** start **

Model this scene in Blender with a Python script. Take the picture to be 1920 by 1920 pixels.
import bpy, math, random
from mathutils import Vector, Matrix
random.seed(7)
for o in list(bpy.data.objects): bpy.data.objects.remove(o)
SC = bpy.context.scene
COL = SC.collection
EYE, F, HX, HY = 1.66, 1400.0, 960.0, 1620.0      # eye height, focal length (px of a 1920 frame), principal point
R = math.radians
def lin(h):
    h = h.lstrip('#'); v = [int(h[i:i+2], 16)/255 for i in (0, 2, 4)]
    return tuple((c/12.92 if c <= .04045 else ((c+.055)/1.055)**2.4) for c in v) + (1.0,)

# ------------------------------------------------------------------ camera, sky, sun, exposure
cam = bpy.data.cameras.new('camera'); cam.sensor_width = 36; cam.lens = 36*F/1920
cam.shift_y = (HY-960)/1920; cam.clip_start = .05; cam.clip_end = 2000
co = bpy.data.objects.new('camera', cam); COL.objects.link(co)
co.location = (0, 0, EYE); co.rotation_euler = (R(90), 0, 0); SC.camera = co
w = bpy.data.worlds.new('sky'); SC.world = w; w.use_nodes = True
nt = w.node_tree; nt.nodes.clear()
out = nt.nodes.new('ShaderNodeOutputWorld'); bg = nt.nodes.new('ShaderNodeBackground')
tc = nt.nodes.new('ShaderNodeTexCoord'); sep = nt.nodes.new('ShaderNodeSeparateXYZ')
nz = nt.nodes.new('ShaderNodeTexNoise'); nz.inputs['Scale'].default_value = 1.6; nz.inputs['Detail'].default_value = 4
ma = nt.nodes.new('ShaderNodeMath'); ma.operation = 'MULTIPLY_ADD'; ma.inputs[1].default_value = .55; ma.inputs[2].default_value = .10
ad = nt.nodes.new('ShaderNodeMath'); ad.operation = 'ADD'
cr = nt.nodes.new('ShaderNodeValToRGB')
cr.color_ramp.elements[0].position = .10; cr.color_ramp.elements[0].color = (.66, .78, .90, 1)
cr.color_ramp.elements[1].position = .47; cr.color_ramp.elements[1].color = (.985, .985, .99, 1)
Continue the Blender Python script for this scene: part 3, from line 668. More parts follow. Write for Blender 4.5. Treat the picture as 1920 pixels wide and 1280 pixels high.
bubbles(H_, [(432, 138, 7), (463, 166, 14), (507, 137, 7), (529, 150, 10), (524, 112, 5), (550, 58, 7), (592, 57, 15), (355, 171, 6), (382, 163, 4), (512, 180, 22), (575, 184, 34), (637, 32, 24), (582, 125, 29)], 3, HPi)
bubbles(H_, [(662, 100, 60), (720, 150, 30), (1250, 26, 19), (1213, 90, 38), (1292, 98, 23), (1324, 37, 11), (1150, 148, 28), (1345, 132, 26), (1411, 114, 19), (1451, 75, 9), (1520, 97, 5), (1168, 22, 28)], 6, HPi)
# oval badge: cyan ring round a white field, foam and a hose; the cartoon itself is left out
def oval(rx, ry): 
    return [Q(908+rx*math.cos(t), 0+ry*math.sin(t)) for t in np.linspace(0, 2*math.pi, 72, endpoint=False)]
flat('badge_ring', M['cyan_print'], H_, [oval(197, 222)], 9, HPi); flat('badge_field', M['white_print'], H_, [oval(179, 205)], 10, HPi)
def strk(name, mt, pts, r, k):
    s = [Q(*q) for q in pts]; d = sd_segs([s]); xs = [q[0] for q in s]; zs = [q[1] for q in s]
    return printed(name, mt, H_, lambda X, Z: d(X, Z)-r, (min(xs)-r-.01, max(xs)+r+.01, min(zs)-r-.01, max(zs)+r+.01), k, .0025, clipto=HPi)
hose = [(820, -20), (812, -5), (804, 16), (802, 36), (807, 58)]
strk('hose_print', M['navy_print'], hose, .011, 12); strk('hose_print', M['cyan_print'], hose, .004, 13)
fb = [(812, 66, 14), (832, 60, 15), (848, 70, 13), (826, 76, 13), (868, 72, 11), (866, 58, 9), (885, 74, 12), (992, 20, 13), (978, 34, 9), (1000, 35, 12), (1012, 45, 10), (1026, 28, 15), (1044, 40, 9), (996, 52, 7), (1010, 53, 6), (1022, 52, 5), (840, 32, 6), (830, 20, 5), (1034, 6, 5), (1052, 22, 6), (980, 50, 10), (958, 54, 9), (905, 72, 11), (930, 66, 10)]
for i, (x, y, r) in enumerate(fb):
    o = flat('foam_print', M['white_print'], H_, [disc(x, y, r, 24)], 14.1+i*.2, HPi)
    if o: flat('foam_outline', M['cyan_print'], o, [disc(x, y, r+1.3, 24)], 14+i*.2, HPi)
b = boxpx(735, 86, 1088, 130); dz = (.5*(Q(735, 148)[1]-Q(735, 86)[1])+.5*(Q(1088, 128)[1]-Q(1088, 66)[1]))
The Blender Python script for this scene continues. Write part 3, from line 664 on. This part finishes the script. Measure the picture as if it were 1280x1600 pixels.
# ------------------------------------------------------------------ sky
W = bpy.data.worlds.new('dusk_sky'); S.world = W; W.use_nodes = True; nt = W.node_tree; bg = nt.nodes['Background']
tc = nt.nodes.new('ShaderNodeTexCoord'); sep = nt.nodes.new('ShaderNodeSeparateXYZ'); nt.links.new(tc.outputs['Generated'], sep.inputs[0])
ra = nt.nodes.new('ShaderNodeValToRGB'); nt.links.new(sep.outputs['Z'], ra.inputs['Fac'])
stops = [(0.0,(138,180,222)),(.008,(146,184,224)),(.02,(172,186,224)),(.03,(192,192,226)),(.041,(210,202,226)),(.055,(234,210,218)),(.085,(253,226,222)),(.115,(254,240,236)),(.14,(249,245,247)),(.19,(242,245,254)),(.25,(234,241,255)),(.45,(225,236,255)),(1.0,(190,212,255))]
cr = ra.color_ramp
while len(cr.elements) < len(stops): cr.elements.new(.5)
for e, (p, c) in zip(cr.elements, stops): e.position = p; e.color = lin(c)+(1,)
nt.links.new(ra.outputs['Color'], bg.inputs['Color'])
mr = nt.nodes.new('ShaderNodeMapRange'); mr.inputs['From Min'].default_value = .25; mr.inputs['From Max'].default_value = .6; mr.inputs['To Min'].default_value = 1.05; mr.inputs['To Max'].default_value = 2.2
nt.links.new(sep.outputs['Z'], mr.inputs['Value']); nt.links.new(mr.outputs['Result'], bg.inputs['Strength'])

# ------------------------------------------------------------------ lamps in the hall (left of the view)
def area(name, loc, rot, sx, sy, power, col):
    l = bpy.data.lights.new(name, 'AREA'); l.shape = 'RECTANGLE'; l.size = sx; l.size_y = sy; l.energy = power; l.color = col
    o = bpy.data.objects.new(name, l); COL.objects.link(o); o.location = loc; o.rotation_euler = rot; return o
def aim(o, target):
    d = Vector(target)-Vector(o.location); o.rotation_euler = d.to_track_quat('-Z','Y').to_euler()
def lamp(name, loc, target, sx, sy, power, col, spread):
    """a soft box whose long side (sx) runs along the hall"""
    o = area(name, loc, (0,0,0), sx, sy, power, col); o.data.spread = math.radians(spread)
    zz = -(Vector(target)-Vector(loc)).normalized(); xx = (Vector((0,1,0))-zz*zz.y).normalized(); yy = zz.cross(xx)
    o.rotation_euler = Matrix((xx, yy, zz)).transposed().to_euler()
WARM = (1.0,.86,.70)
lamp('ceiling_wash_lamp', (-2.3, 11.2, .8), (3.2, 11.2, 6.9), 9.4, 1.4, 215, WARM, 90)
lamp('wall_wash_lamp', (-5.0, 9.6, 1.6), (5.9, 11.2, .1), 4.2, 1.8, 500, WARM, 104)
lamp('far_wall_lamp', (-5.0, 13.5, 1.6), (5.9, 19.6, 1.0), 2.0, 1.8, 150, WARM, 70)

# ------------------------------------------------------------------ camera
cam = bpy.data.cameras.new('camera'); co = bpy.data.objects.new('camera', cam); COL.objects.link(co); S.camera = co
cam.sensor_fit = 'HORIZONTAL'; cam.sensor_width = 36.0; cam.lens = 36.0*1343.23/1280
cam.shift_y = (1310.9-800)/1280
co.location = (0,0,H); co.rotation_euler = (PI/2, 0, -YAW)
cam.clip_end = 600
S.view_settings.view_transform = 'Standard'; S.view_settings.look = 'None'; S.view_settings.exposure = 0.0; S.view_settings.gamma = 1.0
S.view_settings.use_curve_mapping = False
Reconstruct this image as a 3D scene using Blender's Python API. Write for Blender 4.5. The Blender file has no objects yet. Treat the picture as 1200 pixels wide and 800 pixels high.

** end **

### TASK:
Verbatim output is expected for the lines from the start of the data to the line in which "cr.color_ramp.elements[1].position = .47;" appears, both included.

### WRITTEN RESPONSE:
Model this scene in Blender with a Python script. Take the picture to be 1920 by 1920 pixels.
import bpy, math, random
from mathutils import Vector, Matrix
random.seed(7)
for o in list(bpy.data.objects): bpy.data.objects.remove(o)
SC = bpy.context.scene
COL = SC.collection
EYE, F, HX, HY = 1.66, 1400.0, 960.0, 1620.0      # eye height, focal length (px of a 1920 frame), principal point
R = math.radians
def lin(h):
    h = h.lstrip('#'); v = [int(h[i:i+2], 16)/255 for i in (0, 2, 4)]
    return tuple((c/12.92 if c <= .04045 else ((c+.055)/1.055)**2.4) for c in v) + (1.0,)

# ------------------------------------------------------------------ camera, sky, sun, exposure
cam = bpy.data.cameras.new('camera'); cam.sensor_width = 36; cam.lens = 36*F/1920
cam.shift_y = (HY-960)/1920; cam.clip_start = .05; cam.clip_end = 2000
co = bpy.data.objects.new('camera', cam); COL.objects.link(co)
co.location = (0, 0, EYE); co.rotation_euler = (R(90), 0, 0); SC.camera = co
w = bpy.data.worlds.new('sky'); SC.world = w; w.use_nodes = True
nt = w.node_tree; nt.nodes.clear()
out = nt.nodes.new('ShaderNodeOutputWorld'); bg = nt.nodes.new('ShaderNodeBackground')
tc = nt.nodes.new('ShaderNodeTexCoord'); sep = nt.nodes.new('ShaderNodeSeparateXYZ')
nz = nt.nodes.new('ShaderNodeTexNoise'); nz.inputs['Scale'].default_value = 1.6; nz.inputs['Detail'].default_value = 4
ma = nt.nodes.new('ShaderNodeMath'); ma.operation = 'MULTIPLY_ADD'; ma.inputs[1].default_value = .55; ma.inputs[2].default_value = .10
ad = nt.nodes.new('ShaderNodeMath'); ad.operation = 'ADD'
cr = nt.nodes.new('ShaderNodeValToRGB')
cr.color_ramp.elements[0].position = .10; cr.color_ramp.elements[0].color = (.66, .78, .90, 1)
cr.color_ramp.elements[1].position = .47; cr.color_ramp.elements[1].color = (.985, .985, .99, 1)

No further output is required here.